In Shodhan Villa the annex attached to the main building, which houses all the services, is removed from the main body of the building and connected by a walkway. “Gandhi’s spiritual imagination of the body refused to address the concrete realities of Dalit existence and trauma, while the Delhi housing projects made concrete a diagram of caste and class. This is not unique to these examples. We continue to live within cities that are deeply segregated in spite of all our pretensions to development and modernity,” he adds.

The instruments of modernity did not, as stated in the documentary too, truly emancipate us. “They were wielded by the western educated and aspirational middle classes, after further strengthening caste and class biases,” says Avijit. He defines modernism is a style of art of architecture and it means nothing unless it represents the value systems of modernity — the desire for a world of freedom, equality, justice and brotherhood.

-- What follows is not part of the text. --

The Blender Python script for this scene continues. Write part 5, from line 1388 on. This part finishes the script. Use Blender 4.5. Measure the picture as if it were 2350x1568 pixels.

“The word nostalgia carries a longing for home. The film is about homes and uses film and video materials to express different registers relating to, remembering and representing the idea of home,” he shares. It switches between digital video and film, colour and black and white, to evoke the memory of home and remembering. “The film uses a lot of archival material from Films Division’s films. The celluloid film material carries a memory of the past. The film bits were shot on a 16mm Bolex camera and the material was made to look like home-movies that might have been made in those spaces, or documentaries on housing made by someone else. The look was one of remembering but also critiquing,” he adds.